# DIRECTIONS FOR THIS TASK:
Starting at the first line of the data, print each line verbatim up to and including the line bearing "random.seed(7)", omitting pictures.

BEGIN

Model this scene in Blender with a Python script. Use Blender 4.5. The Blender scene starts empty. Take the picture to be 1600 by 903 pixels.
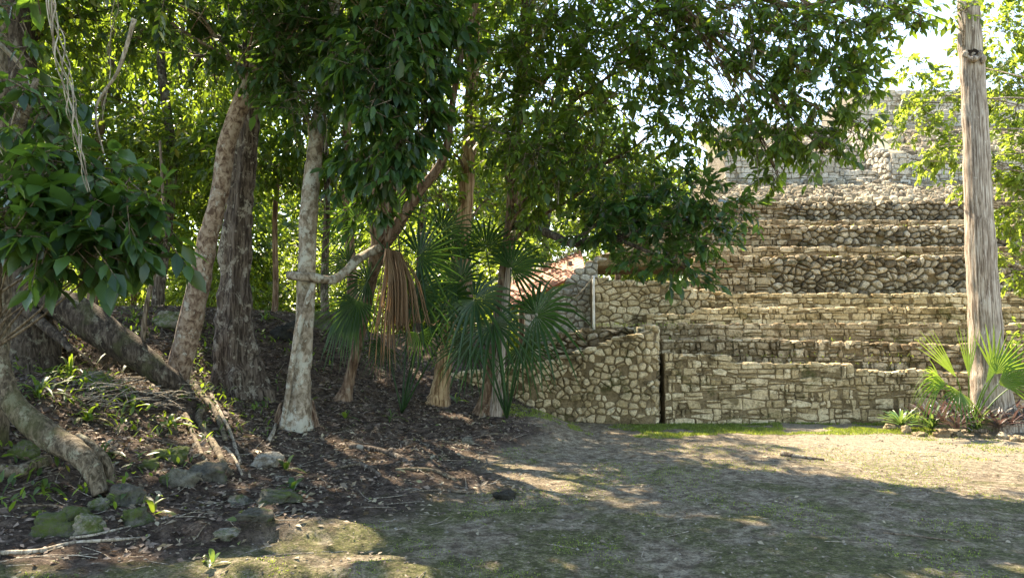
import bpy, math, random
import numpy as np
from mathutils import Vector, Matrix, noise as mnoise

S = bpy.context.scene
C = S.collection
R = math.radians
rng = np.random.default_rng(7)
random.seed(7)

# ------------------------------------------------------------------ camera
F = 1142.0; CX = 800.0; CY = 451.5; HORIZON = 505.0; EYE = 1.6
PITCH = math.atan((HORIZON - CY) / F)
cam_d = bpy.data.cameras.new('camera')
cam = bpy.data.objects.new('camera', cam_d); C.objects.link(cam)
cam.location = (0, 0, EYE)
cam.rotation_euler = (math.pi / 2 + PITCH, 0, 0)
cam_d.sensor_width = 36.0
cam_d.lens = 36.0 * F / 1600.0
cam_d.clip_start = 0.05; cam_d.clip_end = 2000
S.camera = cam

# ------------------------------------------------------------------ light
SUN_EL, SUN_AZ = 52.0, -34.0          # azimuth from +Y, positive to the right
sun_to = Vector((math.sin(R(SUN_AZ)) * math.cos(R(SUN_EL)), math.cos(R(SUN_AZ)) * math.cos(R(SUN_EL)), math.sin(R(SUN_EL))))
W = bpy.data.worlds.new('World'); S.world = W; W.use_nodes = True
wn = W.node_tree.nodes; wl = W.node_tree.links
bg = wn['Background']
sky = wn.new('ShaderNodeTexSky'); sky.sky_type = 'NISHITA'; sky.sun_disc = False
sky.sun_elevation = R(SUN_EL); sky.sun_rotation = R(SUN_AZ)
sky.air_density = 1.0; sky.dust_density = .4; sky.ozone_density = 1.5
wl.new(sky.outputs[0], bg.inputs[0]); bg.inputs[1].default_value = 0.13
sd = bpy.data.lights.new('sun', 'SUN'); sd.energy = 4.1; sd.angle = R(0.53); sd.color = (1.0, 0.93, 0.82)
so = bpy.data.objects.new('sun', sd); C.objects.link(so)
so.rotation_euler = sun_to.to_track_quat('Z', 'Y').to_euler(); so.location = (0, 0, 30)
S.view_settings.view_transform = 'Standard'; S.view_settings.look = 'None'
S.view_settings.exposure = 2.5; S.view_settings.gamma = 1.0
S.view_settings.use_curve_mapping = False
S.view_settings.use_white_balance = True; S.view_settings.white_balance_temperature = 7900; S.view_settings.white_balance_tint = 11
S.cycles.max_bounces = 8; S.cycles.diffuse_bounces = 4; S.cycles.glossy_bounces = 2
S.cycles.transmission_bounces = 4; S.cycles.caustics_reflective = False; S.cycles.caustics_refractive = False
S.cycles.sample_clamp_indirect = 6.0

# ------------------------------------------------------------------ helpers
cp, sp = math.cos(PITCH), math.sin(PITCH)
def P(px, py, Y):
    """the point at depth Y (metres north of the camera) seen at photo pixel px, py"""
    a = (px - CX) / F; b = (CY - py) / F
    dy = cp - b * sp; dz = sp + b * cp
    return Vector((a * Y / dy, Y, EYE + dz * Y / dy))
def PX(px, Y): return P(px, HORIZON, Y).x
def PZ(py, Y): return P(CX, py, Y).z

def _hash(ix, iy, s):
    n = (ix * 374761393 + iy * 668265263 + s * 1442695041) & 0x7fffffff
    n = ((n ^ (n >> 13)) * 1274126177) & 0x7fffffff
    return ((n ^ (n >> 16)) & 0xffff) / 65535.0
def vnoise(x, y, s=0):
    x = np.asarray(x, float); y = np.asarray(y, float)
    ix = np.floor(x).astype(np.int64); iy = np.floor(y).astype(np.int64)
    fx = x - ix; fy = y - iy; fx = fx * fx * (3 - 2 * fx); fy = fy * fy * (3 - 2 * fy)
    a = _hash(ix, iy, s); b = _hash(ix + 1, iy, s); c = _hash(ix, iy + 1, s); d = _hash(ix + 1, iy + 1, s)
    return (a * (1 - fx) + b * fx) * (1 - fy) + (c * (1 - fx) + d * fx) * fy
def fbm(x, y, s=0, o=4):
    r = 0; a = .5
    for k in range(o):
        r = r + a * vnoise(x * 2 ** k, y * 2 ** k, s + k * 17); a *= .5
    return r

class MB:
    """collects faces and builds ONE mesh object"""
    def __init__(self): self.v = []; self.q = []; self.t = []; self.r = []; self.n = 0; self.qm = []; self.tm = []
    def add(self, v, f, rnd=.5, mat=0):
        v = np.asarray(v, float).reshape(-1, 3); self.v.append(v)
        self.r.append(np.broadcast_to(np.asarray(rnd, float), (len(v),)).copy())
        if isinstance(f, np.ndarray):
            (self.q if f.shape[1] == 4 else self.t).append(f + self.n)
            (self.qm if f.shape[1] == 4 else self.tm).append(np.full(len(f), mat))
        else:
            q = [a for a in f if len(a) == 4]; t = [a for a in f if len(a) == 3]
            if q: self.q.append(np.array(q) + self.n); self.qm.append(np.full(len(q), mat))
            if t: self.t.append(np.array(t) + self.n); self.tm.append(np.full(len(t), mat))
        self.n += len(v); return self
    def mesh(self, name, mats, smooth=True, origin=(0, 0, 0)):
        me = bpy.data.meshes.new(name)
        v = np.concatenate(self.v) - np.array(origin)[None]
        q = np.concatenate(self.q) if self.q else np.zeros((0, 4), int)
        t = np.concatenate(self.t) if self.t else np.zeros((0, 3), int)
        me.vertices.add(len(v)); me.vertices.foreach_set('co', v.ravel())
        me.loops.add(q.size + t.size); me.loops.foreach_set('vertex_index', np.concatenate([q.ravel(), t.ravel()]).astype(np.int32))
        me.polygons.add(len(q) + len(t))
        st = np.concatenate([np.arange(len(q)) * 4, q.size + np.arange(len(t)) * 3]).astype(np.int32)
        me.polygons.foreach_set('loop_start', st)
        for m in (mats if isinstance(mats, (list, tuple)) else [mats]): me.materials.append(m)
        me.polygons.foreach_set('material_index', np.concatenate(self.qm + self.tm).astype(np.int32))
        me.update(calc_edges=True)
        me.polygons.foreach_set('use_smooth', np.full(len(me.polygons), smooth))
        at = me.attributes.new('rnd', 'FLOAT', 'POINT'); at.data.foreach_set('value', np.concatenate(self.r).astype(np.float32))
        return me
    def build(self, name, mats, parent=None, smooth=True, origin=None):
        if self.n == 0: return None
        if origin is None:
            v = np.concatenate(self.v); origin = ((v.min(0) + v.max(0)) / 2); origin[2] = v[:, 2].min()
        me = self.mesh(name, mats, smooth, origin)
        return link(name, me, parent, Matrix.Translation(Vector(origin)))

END

# TASK RESULT:
Model this scene in Blender with a Python script. Use Blender 4.5. The Blender scene starts empty. Take the picture to be 1600 by 903 pixels.
import bpy, math, random
import numpy as np
from mathutils import Vector, Matrix, noise as mnoise

S = bpy.context.scene
C = S.collection
R = math.radians
rng = np.random.default_rng(7)
random.seed(7)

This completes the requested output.